_TASK INSTRUCTIONS_. Print exactly those lines that run from the beginning of the data to the line bearing "so.location = (-5, -30, 20)", inclusive.

_DATASET SECTION_.
===

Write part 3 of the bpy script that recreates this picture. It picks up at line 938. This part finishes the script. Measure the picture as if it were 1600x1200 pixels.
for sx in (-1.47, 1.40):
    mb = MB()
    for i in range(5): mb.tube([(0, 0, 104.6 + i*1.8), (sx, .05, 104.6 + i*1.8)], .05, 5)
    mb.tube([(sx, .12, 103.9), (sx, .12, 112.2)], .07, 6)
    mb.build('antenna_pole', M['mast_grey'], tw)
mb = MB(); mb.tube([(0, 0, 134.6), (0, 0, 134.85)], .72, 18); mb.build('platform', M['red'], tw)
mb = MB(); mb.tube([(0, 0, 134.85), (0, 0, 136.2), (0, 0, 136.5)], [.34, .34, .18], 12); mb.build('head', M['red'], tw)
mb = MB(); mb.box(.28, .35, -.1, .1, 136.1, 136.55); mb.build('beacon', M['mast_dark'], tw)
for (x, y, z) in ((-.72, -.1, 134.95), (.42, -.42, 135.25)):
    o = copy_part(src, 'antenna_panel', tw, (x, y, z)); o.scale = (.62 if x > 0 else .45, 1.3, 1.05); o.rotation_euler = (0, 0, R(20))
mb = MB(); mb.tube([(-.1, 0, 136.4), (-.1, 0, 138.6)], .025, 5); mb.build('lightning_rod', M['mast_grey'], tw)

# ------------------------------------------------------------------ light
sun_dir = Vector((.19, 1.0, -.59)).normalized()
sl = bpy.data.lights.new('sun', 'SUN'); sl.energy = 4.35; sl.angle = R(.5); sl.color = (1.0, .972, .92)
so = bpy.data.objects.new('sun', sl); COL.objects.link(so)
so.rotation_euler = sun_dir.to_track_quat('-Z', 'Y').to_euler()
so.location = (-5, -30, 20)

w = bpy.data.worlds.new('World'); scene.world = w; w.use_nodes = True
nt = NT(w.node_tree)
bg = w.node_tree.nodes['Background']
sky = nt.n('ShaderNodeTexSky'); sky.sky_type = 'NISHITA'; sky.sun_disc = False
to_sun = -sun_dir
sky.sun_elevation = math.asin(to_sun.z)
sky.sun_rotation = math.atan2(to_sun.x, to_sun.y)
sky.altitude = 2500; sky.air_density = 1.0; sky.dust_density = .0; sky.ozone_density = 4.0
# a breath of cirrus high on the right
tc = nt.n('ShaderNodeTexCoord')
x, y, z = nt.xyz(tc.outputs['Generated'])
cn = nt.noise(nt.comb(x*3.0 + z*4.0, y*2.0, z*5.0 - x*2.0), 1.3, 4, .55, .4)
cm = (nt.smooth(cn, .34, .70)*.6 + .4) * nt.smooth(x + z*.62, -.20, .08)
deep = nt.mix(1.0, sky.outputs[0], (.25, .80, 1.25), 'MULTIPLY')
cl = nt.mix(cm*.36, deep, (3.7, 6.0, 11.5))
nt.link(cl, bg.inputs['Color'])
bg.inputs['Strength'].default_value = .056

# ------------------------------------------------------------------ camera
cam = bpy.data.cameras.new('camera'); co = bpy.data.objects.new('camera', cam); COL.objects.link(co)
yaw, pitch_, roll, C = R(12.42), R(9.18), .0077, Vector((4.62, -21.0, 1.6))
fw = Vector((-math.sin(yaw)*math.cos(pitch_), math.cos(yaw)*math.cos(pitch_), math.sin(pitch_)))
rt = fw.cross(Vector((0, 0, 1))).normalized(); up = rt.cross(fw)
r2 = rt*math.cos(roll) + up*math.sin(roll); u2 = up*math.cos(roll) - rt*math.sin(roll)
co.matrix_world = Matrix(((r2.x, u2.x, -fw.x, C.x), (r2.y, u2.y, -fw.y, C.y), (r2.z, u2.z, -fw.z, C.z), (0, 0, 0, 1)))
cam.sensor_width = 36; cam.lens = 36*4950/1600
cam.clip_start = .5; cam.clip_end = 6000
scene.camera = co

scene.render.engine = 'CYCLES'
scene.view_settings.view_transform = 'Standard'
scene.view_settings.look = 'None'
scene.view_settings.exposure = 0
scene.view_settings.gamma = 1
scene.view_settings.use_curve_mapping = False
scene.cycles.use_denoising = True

===

_EXERCISE OUTPUT_.
Write part 3 of the bpy script that recreates this picture. It picks up at line 938. This part finishes the script. Measure the picture as if it were 1600x1200 pixels.
for sx in (-1.47, 1.40):
    mb = MB()
    for i in range(5): mb.tube([(0, 0, 104.6 + i*1.8), (sx, .05, 104.6 + i*1.8)], .05, 5)
    mb.tube([(sx, .12, 103.9), (sx, .12, 112.2)], .07, 6)
    mb.build('antenna_pole', M['mast_grey'], tw)
mb = MB(); mb.tube([(0, 0, 134.6), (0, 0, 134.85)], .72, 18); mb.build('platform', M['red'], tw)
mb = MB(); mb.tube([(0, 0, 134.85), (0, 0, 136.2), (0, 0, 136.5)], [.34, .34, .18], 12); mb.build('head', M['red'], tw)
mb = MB(); mb.box(.28, .35, -.1, .1, 136.1, 136.55); mb.build('beacon', M['mast_dark'], tw)
for (x, y, z) in ((-.72, -.1, 134.95), (.42, -.42, 135.25)):
    o = copy_part(src, 'antenna_panel', tw, (x, y, z)); o.scale = (.62 if x > 0 else .45, 1.3, 1.05); o.rotation_euler = (0, 0, R(20))
mb = MB(); mb.tube([(-.1, 0, 136.4), (-.1, 0, 138.6)], .025, 5); mb.build('lightning_rod', M['mast_grey'], tw)

# ------------------------------------------------------------------ light
sun_dir = Vector((.19, 1.0, -.59)).normalized()
sl = bpy.data.lights.new('sun', 'SUN'); sl.energy = 4.35; sl.angle = R(.5); sl.color = (1.0, .972, .92)
so = bpy.data.objects.new('sun', sl); COL.objects.link(so)
so.rotation_euler = sun_dir.to_track_quat('-Z', 'Y').to_euler()
so.location = (-5, -30, 20)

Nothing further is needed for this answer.